Opinion
Oil and Gas in the Caribbean
By David Jessop
Trinidad and Tobagos Point Fortin LNG terminal. PHOTO/File
In March 1980 David Renwick, the Trinidadian journalist, and I wrote an extended feature for the Caribbean Chronicle about the future outlook for the Caribbean as an oil producing region.
In it we observed that although nobody expected the Caribbean to ever become oil or gas rich on the scale of Venezuela, it had been known for many years that two broad strata of rock of a kind likely to bear oil, run the length of the Caribbean Basin. Up to then little interest had been shown in this fact apart from where such strata coincided with island masses; the reason being that the high cost and technical problems of recovery were far beyond the value of such relatively small quantities of crude.
The article went on to say that although there were existing sites in shallow water probably capable of exploitation, most geological structures of interest were far below the Caribbean Sea. Few nations, we observed, had continental shelves and most dropped off very rapidly to depths between 600 to 3000 feet.
Somewhat presciently, we then suggested that ‘new drilling techniques and methods of platform construction now mean that it is possible to drill and, by the turn of the century, operate in depths of up to 4000 feet’. This meant, we argued, that it will be possible for Caribbean nations to begin to encourage offshore oil exploration.

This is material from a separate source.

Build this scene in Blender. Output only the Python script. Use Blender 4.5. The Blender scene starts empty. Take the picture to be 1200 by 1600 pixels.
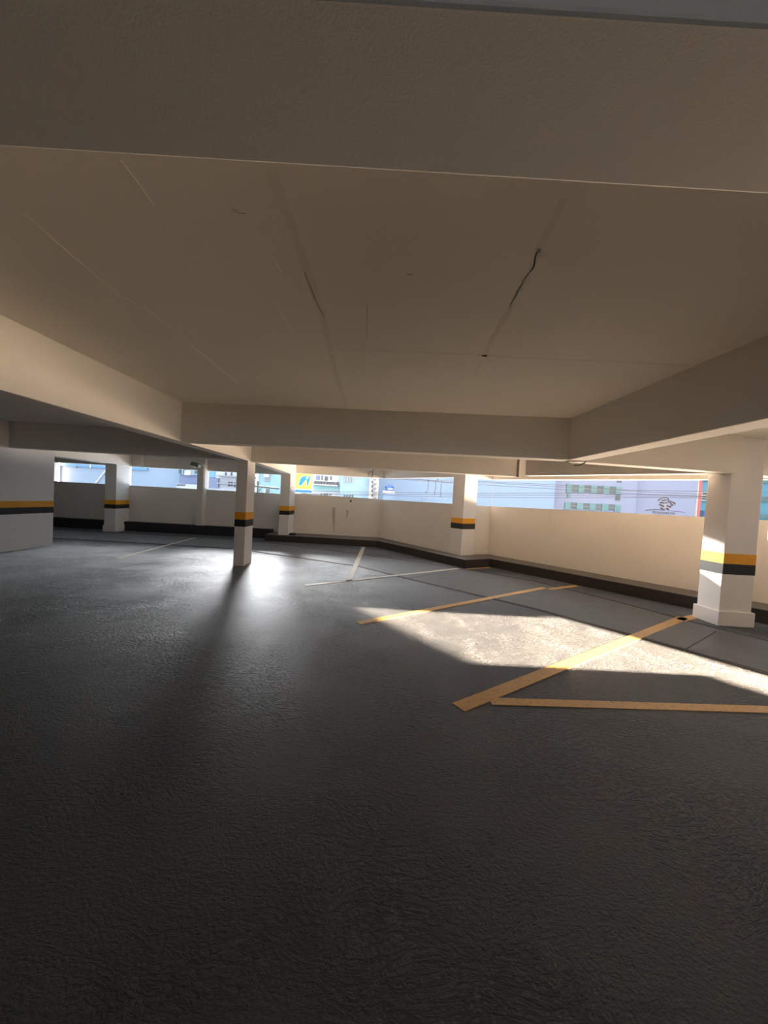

Reading these words now it is clear that much of what we forecast has come to pass. The technology to drill and recover oil and gas from huge depths now exists. Oil prices have risen to levels previously thought unthinkable, making the cost of deep sea recovery viable. Demand for energy has surged and will continue to expand as the industrialisation and wealth of advanced economies continues to grow. The potential contradictions between tourism, fisheries and oil and gas recovery have been recognised and spills and environmental disasters of the kind experienced in the Gulf of Mexico have made clear the need for the legal and regulatory frameworks in all nations in or bordering the Caribbean Sea.
There have also been other issues added to the mix, making the region strategically more attractive as an energy supplier: the possibility of greater instability around the world’s major producers in the Middle East as a result of any conflict with Iran; the widening of the Panama Canal making the Caribbean a North South and East West transit a key transhipment point in the Americas; and the opportunity the regions new deep sea ports and anchorages offers for storage and transhipment.
The level of exploration now taking place in the region makes it quite possible to imagine a Caribbean, a decade from now, that is energy rich, a net exporter of oil and gas and in some cases trying to address the problems associated with wealth that hardly anybody is thinking about.